The recently unveiled revised GIM document for the 2021–2030 period introduces refined strategies and focus areas:

• Micro-Ecosystem Approach: The revised plan adopts a more targeted approach, focusing on customized ecological restoration strategies that are specific to different regions. This means applying solutions that best suit the local environment.
  • Target Areas for Restoration:
    • Aravallis: To restore this ancient mountain range which is crucial for the ecological balance of North-Western India.
    • Western Ghats: Focus on the restoration of this biodiversity hotspot, which is facing severe degradation.
    • Indian Himalayan Region: Efforts to protect and restore the fragile Himalayan ecosystems.
    • Mangroves: Conservation and expansion of vital coastal mangrove ecosystems that protect against natural disasters and support unique biodiversity.

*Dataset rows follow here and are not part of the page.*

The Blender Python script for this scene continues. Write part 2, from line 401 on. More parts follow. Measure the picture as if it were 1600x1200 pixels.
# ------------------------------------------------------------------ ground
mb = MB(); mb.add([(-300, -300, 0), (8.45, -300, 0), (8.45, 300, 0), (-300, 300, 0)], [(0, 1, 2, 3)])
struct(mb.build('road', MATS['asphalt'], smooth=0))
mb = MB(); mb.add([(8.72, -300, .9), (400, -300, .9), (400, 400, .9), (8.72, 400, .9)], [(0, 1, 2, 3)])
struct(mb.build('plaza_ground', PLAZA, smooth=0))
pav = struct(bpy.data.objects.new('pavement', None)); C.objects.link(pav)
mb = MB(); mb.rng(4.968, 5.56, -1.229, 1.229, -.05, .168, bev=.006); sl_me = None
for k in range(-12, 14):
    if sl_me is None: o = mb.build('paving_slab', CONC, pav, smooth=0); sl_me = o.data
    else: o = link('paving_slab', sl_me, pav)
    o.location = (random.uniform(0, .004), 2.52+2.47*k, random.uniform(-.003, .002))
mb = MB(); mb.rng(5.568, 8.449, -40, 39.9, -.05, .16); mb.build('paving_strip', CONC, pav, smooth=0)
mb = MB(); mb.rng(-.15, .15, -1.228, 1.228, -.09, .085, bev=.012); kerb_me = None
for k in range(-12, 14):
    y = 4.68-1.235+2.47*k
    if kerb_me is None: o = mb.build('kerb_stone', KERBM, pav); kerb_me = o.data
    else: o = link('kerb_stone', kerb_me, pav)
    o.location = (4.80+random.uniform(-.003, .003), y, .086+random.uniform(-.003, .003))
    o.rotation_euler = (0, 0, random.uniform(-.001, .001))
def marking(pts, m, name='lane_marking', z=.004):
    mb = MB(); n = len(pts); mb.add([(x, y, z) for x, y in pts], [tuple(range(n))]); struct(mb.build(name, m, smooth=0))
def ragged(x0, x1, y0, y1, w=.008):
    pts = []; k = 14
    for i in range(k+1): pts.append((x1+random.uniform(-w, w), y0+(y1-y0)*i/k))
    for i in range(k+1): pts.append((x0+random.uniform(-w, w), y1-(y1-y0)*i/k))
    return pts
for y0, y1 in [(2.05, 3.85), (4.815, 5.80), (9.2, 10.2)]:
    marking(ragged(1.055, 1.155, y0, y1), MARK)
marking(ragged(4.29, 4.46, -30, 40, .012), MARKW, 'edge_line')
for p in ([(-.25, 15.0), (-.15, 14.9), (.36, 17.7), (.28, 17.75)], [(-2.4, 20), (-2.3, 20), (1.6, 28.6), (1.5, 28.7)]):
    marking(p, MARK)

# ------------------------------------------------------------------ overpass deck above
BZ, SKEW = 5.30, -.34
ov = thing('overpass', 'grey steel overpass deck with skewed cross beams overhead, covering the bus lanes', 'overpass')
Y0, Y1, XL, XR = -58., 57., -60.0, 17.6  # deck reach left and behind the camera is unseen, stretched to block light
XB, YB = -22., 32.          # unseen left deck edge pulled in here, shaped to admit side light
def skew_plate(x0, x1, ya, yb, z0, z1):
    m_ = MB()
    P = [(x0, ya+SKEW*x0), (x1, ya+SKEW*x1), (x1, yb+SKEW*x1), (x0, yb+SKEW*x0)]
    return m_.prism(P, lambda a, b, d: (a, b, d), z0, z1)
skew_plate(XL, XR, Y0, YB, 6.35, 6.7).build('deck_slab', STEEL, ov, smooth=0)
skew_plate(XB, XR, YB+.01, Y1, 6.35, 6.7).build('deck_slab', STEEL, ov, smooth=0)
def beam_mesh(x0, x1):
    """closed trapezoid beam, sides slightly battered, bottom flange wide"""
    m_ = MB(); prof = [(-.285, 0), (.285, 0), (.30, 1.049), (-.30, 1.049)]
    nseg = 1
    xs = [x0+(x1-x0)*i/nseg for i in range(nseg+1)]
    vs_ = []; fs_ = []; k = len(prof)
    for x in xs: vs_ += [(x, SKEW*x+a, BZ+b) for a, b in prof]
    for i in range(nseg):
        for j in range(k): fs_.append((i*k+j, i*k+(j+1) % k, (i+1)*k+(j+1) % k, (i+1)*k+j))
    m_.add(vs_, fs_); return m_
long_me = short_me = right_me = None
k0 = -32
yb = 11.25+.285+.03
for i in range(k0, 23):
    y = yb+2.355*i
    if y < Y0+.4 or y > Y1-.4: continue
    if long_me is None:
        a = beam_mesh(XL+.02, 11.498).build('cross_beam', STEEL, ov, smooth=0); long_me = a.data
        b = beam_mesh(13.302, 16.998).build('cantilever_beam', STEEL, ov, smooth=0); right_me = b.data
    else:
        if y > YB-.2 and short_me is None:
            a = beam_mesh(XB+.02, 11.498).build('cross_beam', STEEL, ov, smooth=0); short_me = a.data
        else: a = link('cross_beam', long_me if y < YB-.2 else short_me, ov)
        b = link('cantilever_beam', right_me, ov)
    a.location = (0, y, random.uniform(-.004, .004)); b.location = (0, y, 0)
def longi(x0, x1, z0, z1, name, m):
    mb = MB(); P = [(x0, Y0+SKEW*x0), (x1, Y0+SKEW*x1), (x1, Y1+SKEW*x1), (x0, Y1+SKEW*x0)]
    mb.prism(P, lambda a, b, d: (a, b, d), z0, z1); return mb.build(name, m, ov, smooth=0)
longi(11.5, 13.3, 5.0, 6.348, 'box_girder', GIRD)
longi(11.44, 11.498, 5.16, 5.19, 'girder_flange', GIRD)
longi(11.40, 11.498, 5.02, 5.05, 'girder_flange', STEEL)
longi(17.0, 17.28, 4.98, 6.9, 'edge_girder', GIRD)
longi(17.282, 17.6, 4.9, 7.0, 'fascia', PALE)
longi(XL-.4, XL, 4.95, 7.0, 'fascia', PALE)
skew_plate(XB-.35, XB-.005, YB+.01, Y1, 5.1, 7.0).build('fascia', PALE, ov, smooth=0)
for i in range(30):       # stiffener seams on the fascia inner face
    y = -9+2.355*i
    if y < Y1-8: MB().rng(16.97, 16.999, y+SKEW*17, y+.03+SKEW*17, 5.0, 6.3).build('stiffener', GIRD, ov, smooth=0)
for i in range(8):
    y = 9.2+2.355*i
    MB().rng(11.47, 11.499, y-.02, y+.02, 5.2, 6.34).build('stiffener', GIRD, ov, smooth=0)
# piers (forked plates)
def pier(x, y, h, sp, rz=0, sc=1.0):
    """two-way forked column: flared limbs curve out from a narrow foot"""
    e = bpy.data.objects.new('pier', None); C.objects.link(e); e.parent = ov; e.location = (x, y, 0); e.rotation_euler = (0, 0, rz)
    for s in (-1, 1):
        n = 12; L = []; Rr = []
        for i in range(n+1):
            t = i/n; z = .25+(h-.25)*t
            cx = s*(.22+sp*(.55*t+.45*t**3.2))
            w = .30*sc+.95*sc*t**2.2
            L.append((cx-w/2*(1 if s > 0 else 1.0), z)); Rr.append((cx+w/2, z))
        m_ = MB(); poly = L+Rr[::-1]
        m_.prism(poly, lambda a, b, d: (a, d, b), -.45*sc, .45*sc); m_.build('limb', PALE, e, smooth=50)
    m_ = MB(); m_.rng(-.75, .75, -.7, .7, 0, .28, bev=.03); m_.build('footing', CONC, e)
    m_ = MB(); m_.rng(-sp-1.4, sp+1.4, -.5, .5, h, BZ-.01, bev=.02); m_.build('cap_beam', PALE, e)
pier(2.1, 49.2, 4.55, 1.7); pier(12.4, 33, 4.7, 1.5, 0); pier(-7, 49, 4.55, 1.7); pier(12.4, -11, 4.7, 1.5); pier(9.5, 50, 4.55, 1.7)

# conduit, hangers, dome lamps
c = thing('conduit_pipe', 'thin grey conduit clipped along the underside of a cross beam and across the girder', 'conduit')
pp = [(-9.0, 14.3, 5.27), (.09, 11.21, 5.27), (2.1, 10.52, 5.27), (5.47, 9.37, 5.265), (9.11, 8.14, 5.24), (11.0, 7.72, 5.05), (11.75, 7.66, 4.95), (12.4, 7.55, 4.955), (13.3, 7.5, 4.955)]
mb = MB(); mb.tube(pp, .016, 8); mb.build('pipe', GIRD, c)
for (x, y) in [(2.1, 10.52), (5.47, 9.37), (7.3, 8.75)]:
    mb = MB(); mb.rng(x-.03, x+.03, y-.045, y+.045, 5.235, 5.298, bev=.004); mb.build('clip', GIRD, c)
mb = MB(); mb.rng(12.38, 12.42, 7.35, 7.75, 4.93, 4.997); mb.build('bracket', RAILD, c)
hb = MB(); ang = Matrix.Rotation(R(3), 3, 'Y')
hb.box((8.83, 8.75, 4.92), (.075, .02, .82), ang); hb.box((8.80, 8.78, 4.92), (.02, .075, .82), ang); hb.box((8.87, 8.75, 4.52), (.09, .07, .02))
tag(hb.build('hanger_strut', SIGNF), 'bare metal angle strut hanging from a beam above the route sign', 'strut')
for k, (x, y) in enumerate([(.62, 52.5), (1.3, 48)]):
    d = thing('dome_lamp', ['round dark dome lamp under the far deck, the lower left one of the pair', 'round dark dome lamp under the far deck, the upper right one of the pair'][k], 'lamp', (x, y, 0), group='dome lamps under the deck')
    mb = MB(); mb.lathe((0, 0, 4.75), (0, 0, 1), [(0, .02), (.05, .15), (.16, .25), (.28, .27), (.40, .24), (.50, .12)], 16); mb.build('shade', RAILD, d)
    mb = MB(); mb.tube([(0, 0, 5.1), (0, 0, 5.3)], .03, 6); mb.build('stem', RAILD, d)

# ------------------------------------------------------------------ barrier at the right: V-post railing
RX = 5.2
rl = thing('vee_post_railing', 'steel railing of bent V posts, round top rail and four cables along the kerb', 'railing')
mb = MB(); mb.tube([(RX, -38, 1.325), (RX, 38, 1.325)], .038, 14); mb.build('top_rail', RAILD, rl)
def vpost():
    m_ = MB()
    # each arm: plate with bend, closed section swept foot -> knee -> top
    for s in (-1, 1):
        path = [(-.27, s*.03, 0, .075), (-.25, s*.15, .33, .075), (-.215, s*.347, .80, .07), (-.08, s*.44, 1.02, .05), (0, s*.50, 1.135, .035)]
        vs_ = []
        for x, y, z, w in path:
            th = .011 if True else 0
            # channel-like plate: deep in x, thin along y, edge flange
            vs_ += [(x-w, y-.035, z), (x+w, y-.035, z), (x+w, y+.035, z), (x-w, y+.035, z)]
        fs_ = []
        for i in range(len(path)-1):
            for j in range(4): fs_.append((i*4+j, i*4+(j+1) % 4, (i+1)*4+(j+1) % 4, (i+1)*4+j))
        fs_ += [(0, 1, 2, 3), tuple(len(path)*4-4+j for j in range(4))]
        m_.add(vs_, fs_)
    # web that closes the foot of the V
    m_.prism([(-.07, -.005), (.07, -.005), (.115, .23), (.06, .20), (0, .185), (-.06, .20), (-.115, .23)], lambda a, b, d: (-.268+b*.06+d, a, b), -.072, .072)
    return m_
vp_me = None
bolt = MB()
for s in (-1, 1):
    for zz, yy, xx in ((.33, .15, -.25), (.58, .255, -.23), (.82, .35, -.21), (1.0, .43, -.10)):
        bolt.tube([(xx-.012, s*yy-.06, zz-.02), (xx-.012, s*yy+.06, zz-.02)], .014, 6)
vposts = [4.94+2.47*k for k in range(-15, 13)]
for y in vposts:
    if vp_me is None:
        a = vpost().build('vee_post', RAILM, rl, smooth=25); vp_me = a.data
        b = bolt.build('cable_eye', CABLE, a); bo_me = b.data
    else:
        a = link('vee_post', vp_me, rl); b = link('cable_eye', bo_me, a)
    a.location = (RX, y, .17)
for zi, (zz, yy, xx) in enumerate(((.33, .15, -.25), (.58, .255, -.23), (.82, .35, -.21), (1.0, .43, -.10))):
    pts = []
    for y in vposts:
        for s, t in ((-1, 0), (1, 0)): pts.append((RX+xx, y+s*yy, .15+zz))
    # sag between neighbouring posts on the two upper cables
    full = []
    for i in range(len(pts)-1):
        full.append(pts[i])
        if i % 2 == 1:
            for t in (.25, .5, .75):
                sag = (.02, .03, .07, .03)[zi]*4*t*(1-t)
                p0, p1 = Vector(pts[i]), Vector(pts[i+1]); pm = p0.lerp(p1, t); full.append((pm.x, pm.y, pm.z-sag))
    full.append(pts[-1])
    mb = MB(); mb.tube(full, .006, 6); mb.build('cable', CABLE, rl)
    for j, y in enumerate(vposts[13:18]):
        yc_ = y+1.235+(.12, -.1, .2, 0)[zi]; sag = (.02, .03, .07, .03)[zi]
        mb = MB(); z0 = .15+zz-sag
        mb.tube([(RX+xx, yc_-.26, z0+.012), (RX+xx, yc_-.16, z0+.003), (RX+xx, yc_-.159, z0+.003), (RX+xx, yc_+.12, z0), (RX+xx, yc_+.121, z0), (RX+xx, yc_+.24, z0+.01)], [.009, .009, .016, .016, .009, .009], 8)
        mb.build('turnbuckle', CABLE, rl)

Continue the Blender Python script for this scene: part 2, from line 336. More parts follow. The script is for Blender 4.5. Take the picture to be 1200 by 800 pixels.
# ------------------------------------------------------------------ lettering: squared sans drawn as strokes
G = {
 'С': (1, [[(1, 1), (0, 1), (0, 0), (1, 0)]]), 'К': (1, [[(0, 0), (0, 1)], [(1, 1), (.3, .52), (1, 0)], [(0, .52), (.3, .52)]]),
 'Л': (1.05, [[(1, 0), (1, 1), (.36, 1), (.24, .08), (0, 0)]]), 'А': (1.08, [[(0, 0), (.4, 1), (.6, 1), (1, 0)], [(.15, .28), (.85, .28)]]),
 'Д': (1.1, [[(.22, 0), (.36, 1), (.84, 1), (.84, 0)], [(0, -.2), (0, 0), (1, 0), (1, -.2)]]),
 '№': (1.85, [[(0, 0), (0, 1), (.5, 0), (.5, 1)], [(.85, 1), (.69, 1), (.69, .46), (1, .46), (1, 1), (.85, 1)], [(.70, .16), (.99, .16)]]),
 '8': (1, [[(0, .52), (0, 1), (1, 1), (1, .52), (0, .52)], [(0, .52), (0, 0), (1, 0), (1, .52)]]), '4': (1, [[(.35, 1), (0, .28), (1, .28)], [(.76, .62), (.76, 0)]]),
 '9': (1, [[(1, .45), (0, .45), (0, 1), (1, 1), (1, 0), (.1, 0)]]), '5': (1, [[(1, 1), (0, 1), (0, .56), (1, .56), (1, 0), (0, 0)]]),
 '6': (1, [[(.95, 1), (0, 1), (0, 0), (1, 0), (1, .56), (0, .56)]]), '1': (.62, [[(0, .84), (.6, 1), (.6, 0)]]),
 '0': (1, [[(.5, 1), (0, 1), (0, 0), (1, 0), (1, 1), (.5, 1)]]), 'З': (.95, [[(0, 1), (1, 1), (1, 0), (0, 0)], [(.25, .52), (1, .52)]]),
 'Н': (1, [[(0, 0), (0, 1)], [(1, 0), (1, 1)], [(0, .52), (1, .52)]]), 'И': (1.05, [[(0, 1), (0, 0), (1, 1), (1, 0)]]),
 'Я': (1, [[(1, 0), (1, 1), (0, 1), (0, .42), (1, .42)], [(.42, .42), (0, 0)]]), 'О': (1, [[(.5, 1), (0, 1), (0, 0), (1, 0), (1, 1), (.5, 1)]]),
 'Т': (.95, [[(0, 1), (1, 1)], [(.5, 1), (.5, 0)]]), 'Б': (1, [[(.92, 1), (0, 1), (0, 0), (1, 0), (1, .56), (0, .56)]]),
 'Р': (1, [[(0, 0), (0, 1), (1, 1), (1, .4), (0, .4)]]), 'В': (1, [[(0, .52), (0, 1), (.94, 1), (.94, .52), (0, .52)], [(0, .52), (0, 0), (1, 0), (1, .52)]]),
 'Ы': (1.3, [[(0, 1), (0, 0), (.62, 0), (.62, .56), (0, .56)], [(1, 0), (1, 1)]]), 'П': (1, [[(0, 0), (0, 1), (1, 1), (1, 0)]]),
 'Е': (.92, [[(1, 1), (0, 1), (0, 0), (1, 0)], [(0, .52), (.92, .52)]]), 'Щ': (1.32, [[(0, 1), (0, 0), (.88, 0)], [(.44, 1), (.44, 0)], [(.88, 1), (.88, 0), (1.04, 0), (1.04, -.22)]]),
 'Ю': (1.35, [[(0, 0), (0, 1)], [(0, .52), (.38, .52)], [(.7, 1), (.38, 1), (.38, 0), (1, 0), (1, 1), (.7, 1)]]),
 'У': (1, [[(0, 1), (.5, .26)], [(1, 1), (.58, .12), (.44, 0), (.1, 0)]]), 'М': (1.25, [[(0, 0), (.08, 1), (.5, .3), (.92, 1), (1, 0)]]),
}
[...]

    • Arid regions of North-West India: Initiatives to combat desertification and enhance green cover in dry regions.
• Carbon Sink Targets:
  • Based on estimates from the Forest Survey of India (FSI), the revised GIM aims to achieve a substantial carbon sink of 3.39 billion tonnes of CO2 equivalent.
  • This aligns directly with India's Nationally Determined Contribution (NDC) commitment, where India pledged to create an additional carbon sink of 2.5–3 billion tonnes of CO2 equivalent through increased forest and tree cover by 2030.
• Restoration Focus Areas (Specific):
  • Emphasis on open forests, degraded forest lands, agroforestry (integrating trees into farming systems), and plantation drives along highways and railways.
  • A strong focus on using native tree species that naturally belong to the region and have a high potential for carbon sequestration (absorbing carbon dioxide).
  • Holistic approaches including soil and moisture conservation techniques, achieving land degradation neutrality (ensuring no net loss of healthy land), and overall landscape restoration.
• Western Ghats Focus (Detailed): This region is targeted for restoration due to severe degradation caused by:
  • Deforestation and loss of natural forest cover.
  • Extensive illegal mining activities.
  • Declining air and water quality.
  • An increase in human-wildlife conflict.
  • Restoration strategies will include native plantation drives, ecosystem-based landscape planning, efforts for groundwater recharge, and pollution control measures.
• Aravalli Focus (Detailed): The Aravalli Landscape has been severely degraded due to:
  • Uncontrolled mining activities.
  • Encroachment on forest lands and hills.
  • Rapid urban expansion into natural areas.
  • Restoration efforts will involve large-scale reforestation, measures for erosion control, enhancing biodiversity, and reducing the risk of desertification in the adjoining plains regions.